━━ Supplied material
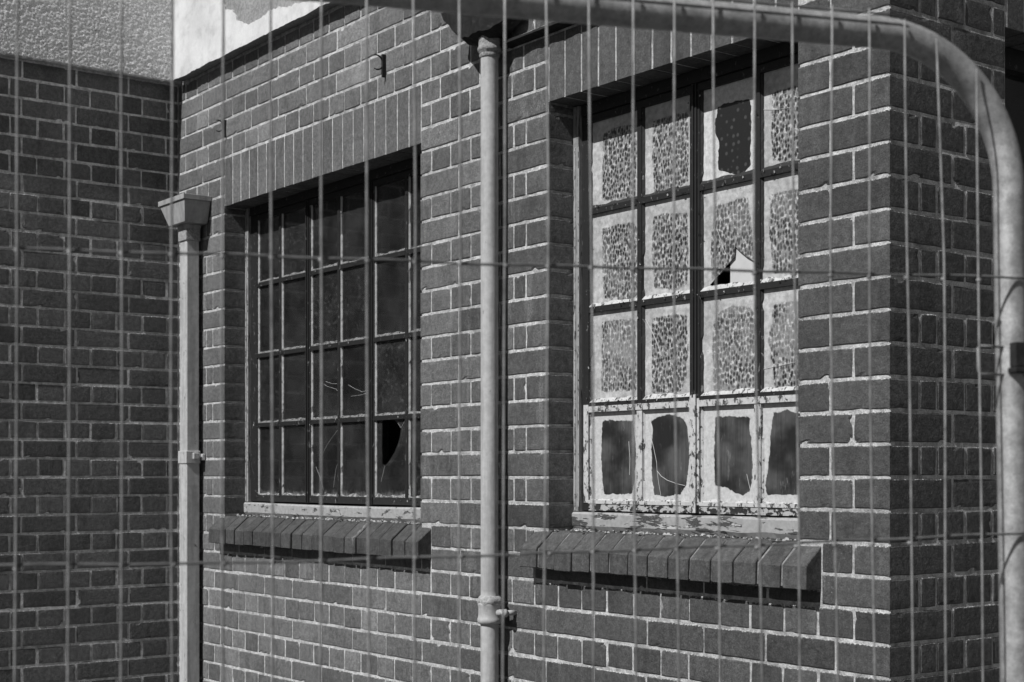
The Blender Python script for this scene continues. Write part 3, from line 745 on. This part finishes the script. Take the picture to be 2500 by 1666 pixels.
            c.add([(x, Y_C - 0.001, z), (x + s1, Y_C - 0.002 + tw, z + s2 * 0.3), (x + s1 * 0.7, Y_C - 0.003 + tw, z + s2), (x - s1 * 0.2, Y_C - 0.001, z + s2 * 0.8)], [(0, 1, 2, 3)], random.choice((0, 2, 1, 0)) if kind != 'clear' else random.choice((0, 2, 1)))
        mats = [M['blackpaint'], M['whitepaint'], M['putty'], M['darkpaint'], M['darkpaint'], M['barpaint'], M['bits']]
        if kind != 'clear': mats = [M['blackpaint'], M['whitepaint'], M['putty'], M['darkpaint'], M['rotten']]
        part(c, 'casement', mats, parent=win)
        for li, (a, b) in enumerate(((cx0 + st_l - 0.004, mid), (mid, cx1 - st + 0.004))):
            a2 = a if li == 0 else mid + 0.0002; b2 = mid - 0.0002 if li == 0 else b
            col = ci * 2 + li
            for row in range(4):               # row 0 is the bottom one
                za, zb = (ZB[row] - 0.004 if row == 0 else ZB[row] + 0.0004), (ZB[row + 1] - 0.0004 if row < 3 else ZB[4] + 0.004)
                add_pane(win, kind, col, row, a2, b2, za, zb)
    # sill board under the frame
    sb = MB(); nseg = 120; vs = []
    xa, xb = x0 + 0.002, x1 - 0.002
    for i in range(nseg + 1):
        x = xa + (xb - xa) * i / nseg; wv = nz((x, 0, 4), 12) * 0.003; w2 = nz((x, 2, 4), 40) * 0.002
        sag = (-0.006 * math.sin(math.pi * min(1, max(0, (x - x0) / (x1 - x0)))) if kind == 'clear' else 0)
        top = 1.476 + sag * 0.6
        vs += [(x, 0.16, top + 0.002), (x, Y_F - 0.001, top), (x, Y_F - 0.006 + w2, top - 0.006), (x, Y_F - 0.005 + w2, 1.437 + wv + sag * 0.3), (x, Y_F + 0.004, 1.4235)]
    m = 5; fs = []
    for i in range(nseg):
        for q in range(m - 1): fs.append((i * m + q, i * m + q + 1, (i + 1) * m + q + 1, (i + 1) * m + q))
    sb.add(vs, fs, 0)
    sb.box(xa, xb, 0.10, 0.17, SILL_T + 0.001, 1.47, 0)
    for _ in range(330 if kind == 'clear' else 200):         # crumbled mortar and paint lying along its foot
        x = random.uniform(xa, xb); y = random.uniform(0.035, Y_F - 0.004) if random.random() < 0.8 else random.uniform(0.0, 0.04); r = random.choice((0.0012, 0.0018, 0.0026, 0.0045)) * random.uniform(0.7, 1.2); z = SILL_T + 0.001
        a = random.uniform(0, 6.28); vs = []
        for (dx, dy, dz) in ((-1, -1, 0), (1.3, -0.8, 0), (1, 1, 0), (-1.2, 0.9, 0), (-0.6, -0.5, 1), (0.7, -0.6, 0.8), (0.5, 0.6, 1.1), (-0.5, 0.5, 0.8)):
            vs.append((x + (dx * math.cos(a) - dy * math.sin(a)) * r * 1.3, y + (dx * math.sin(a) + dy * math.cos(a)) * r, z + dz * r * 1.2))
        sb.add(vs, [(0, 3, 2, 1), (4, 5, 6, 7), (0, 1, 5, 4), (1, 2, 6, 5), (2, 3, 7, 6), (3, 0, 4, 7)], random.choice((1, 2, 2, 0)))
    part(sb, 'sill_board', [M['sillpaint'] if kind != 'clear' else M['sillpaint2'], M['bits'], M['rotten']], parent=win)
    return win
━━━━
◆ Objective:
Reproduce each line word for word and drop the pictures.

◆ Reply to the task:
The Blender Python script for this scene continues. Write part 3, from line 745 on. This part finishes the script. Take the picture to be 2500 by 1666 pixels.
            c.add([(x, Y_C - 0.001, z), (x + s1, Y_C - 0.002 + tw, z + s2 * 0.3), (x + s1 * 0.7, Y_C - 0.003 + tw, z + s2), (x - s1 * 0.2, Y_C - 0.001, z + s2 * 0.8)], [(0, 1, 2, 3)], random.choice((0, 2, 1, 0)) if kind != 'clear' else random.choice((0, 2, 1)))
        mats = [M['blackpaint'], M['whitepaint'], M['putty'], M['darkpaint'], M['darkpaint'], M['barpaint'], M['bits']]
        if kind != 'clear': mats = [M['blackpaint'], M['whitepaint'], M['putty'], M['darkpaint'], M['rotten']]
        part(c, 'casement', mats, parent=win)
        for li, (a, b) in enumerate(((cx0 + st_l - 0.004, mid), (mid, cx1 - st + 0.004))):
            a2 = a if li == 0 else mid + 0.0002; b2 = mid - 0.0002 if li == 0 else b
            col = ci * 2 + li
            for row in range(4):               # row 0 is the bottom one
                za, zb = (ZB[row] - 0.004 if row == 0 else ZB[row] + 0.0004), (ZB[row + 1] - 0.0004 if row < 3 else ZB[4] + 0.004)
                add_pane(win, kind, col, row, a2, b2, za, zb)
    # sill board under the frame
    sb = MB(); nseg = 120; vs = []
    xa, xb = x0 + 0.002, x1 - 0.002
    for i in range(nseg + 1):
        x = xa + (xb - xa) * i / nseg; wv = nz((x, 0, 4), 12) * 0.003; w2 = nz((x, 2, 4), 40) * 0.002
        sag = (-0.006 * math.sin(math.pi * min(1, max(0, (x - x0) / (x1 - x0)))) if kind == 'clear' else 0)
        top = 1.476 + sag * 0.6
        vs += [(x, 0.16, top + 0.002), (x, Y_F - 0.001, top), (x, Y_F - 0.006 + w2, top - 0.006), (x, Y_F - 0.005 + w2, 1.437 + wv + sag * 0.3), (x, Y_F + 0.004, 1.4235)]
    m = 5; fs = []
    for i in range(nseg):
        for q in range(m - 1): fs.append((i * m + q, i * m + q + 1, (i + 1) * m + q + 1, (i + 1) * m + q))
    sb.add(vs, fs, 0)
    sb.box(xa, xb, 0.10, 0.17, SILL_T + 0.001, 1.47, 0)
    for _ in range(330 if kind == 'clear' else 200):         # crumbled mortar and paint lying along its foot
        x = random.uniform(xa, xb); y = random.uniform(0.035, Y_F - 0.004) if random.random() < 0.8 else random.uniform(0.0, 0.04); r = random.choice((0.0012, 0.0018, 0.0026, 0.0045)) * random.uniform(0.7, 1.2); z = SILL_T + 0.001
        a = random.uniform(0, 6.28); vs = []
        for (dx, dy, dz) in ((-1, -1, 0), (1.3, -0.8, 0), (1, 1, 0), (-1.2, 0.9, 0), (-0.6, -0.5, 1), (0.7, -0.6, 0.8), (0.5, 0.6, 1.1), (-0.5, 0.5, 0.8)):
            vs.append((x + (dx * math.cos(a) - dy * math.sin(a)) * r * 1.3, y + (dx * math.sin(a) + dy * math.cos(a)) * r, z + dz * r * 1.2))
        sb.add(vs, [(0, 3, 2, 1), (4, 5, 6, 7), (0, 1, 5, 4), (1, 2, 6, 5), (2, 3, 7, 6), (3, 0, 4, 7)], random.choice((1, 2, 2, 0)))
    part(sb, 'sill_board', [M['sillpaint'] if kind != 'clear' else M['sillpaint2'], M['bits'], M['rotten']], parent=win)
    return win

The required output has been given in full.